Monterey is full of culinary gems like the Fish House. Restaurants line Cannery Row, where packinghouses once distributed the bay's harvest across the country.
Visitors can try making dishes like lobster cream sauce and sauteed flounder at the four-year-old Culinary Center of Monterey. From the kitchen, you can see the sea--a view that can't help but enhance the flavor of the food.
PACIFIC GROVE
Surveying the sea
Keeping an eye on the sea has been the job of 14 successive keepers at Point Pinos Lighthouse since it opened in 1855 in Pacific Grove, northwest of Monterey. The second lighthouse to be lit in California helps guide mariners at the bay's often foggy entrance.
You can tour the whitewashed eight-room structure of the lighthouse, where docent Jerry McCaffery, author of a history of the building called Lighthouse: Point Pinos California, will direct you to the same view Robert Louis Stevenson admired in 1879. He'll also tell you about keeper Emily Fish, who in 1912, when faced with a defective clockwork mechanism for the beacon's signature flash, pushed the eclipser by hand every few seconds for two consecutive nights until it could be fixed.
In some ways it does feel as if the clock has been turned back here. Well-preserved Victorians on Lighthouse Avenue house coffee shops, inns, and restaurants; 19th-century church buildings line Central Avenue; and the community center is in the Chautauqua Hall, established in the late 1800s for cultural events.
McGaffery sees a clear link between the beacon that brought early settlers and the religious campers seeking healthful airs. At the keeper's desk, he gazes out at the clear blue sea, envisioning it instead in a winter storm more than 100 years ago.

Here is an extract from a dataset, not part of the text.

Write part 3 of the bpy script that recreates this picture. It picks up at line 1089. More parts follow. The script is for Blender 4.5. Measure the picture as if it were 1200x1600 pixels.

"When it's dark here, you can't tell what's going on out there--but you keep the light burning," McCaffery says. "And if captains don't see the light, they keep going full speed. It's an equation of faith."
CARMEL VALLEY
Treading lightly on the land
While Pacific Grove lighthouse keepers surveyed the ocean, Carmel Valley residents looked to the land. For more than a century, agriculture has provided the rhythm of life in the valley. Now walnut and pear orchards have given way to organic farms that grow other kinds of produce, and large cattle operations have pulled out for horse ranches and vineyards--many of them organic too.